Amoureux de la créature virtuelle Hatsune Miku, il l’épouse

“Ce n’est pas une chose à célébrer pour une mère”: Akihiko Kondo se montre compréhensif à l’égard de sa maman qui a décliné l’invitation à son “mariage”, en raison de la nature de sa partenaire: la chanteuse virtuelle Hatsune Miku. Ce fonctionnaire japonais de 35 ans a convolé le mois dernier en justes noces, sans aucune valeur juridique cependant, avec la diva numérique aux yeux gigantesques et longs cheveux turquoise, célèbre pour ses concerts où elle apparaît sous les traits d’un personnage animé.

“Je ne l’ai jamais trompée, j’ai toujours été amoureux d’elle, j’ai pensé à elle tous les jours”, déclare ce jeune homme tiré à quatre épingles, lors d’un entretien avec l’AFP.

Il a déboursé 2 millions de yens (plus de 15.000 euros) pour une cérémonie organisée par une société spécialisée dans les mariages traditionnels. Une quarantaine d’invités, sans aucun membre de sa famille, étaient présents pour fêter cette union peu commune. Hatsune y était représentée sous la forme d’une peluche de quelques dizaines de centimètres.

Dans la maison vide de M. Kondo, elle occupe une grande place: elle est là en maints exemplaires. Pour la conversation, il utilise un modèle de GateBox, une sorte de cloche à moitié en verre, d’une valeur de près de 2.500 euros sous laquelle apparaît l’hologramme de Hatsune Miku, qui peut prononcer quelques phrases élémentaires telles que “bonne journée”, “bonsoir”, “il a fait beau aujourd’hui”, et interagir avec une partie de l’électroménager.

“Je suis amoureux du concept Hatsune Miku mais je me suis marié avec celle que j’ai chez moi”, explique-t-il.

Il se considère maintenant comme un mari ordinaire: son épouse-hologramme le réveille le matin et lui souhaite bonne journée lorsqu’il se rend à son travail au sein de l’administration d’un collège.

Le soir, quand il l’avertit par téléphone qu’il rentre à la maison, elle allume les lumières. En fin de soirée elle lui dit qu’il est l’heure de se coucher.

Il dort au côté de la version en peluche, présente à la cérémonie et qui porte depuis une alliance autour du poignet.

Son mariage n’a pas de valeur juridique: peu importe pour M. Kondo, qui s’est même rendu avec Miku chez un joailler pour choisir la bague.

Gatebox, la société qui produit la cloche à hologramme, lui a remis un “certificat de mariage” attestant qu’un humain s’est uni “dans une autre dimension” avec un personnage virtuel.

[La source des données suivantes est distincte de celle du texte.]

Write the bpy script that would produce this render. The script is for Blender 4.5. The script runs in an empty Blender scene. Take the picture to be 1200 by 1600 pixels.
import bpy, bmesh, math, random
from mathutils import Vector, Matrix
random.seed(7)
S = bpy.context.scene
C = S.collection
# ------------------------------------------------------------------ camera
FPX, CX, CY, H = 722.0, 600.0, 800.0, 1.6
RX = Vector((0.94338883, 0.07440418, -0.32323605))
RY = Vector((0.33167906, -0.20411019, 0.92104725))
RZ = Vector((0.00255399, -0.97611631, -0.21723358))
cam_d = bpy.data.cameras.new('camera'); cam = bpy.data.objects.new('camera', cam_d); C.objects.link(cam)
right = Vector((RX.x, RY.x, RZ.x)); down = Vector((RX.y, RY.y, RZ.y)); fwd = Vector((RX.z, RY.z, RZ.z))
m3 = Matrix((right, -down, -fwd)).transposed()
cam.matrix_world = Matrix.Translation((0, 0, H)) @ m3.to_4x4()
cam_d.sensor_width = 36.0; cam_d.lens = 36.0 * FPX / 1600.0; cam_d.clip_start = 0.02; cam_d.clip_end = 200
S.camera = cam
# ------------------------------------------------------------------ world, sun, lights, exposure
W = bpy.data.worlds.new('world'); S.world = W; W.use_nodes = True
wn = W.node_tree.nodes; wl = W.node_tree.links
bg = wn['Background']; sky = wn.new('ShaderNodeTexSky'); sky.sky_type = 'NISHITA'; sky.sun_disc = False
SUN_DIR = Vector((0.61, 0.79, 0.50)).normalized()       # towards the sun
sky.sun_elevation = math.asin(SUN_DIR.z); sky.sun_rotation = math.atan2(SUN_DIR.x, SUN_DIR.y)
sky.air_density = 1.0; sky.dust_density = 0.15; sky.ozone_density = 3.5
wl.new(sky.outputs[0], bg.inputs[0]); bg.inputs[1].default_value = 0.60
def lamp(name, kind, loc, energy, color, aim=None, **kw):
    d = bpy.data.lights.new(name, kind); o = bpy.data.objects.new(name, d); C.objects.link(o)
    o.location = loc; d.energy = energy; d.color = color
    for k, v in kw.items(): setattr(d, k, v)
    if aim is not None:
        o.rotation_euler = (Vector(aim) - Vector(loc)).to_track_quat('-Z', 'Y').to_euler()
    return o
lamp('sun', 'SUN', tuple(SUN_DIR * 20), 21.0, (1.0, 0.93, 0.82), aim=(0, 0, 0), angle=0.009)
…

M. Kondo n’est pas le seul. Cette société a déjà remis quelque 3.700 certificats de ce type et il a reçu des messages de soutien.

Cependant, même dans un pays passionné de personnages d’animation, son union en a surpris plus d’un. “Si j’ai décidé de faire une cérémonie de mariage, c’est pour donner du courage à ceux qui aimeraient en faire de même”, dit-il.

Adolescent fou d’animé, il était moqué par le sexe opposé. “Les filles me disaient +crève, espèce d’otaku+”, se souvient-il en utilisant un terme japonais désignant un geek cloîtré dans son monde. Plus tard, c’est une femme de son précédent lieu de travail qui, raconte-t-il, l’a harcelé moralement jusqu’à la dépression nerveuse, le conduisant à décider de ne jamais se marier.

Mais il a fini par se rendre compte qu’il était amoureux depuis plus de dix ans de Miku et a décidé de l’épouser. “Miku-san est la femme que j’aime et celle qui m’a sauvé”, dit-il.

“Je ne déteste pas les femmes, je les côtoie sans problème. C’est juste que je ne les considère pas comme de potentielles partenaires”, explique-t-il. “C’est comme si on essayait de convaincre un homme gay de sortir avec une femme ou une lesbienne d’avoir une relation avec un homme”.

“Cela fait longtemps que l’on aspire à la diversité dans la société”, dit-il.

“L’archétype du mariage d’un homme et d’une femme qui ont un enfant et fondent un foyer n’est pas un gage de bonheur. J’estime qu’il faut considérer toute forme d’amour et toute forme de bonheur”, affirme-t-il.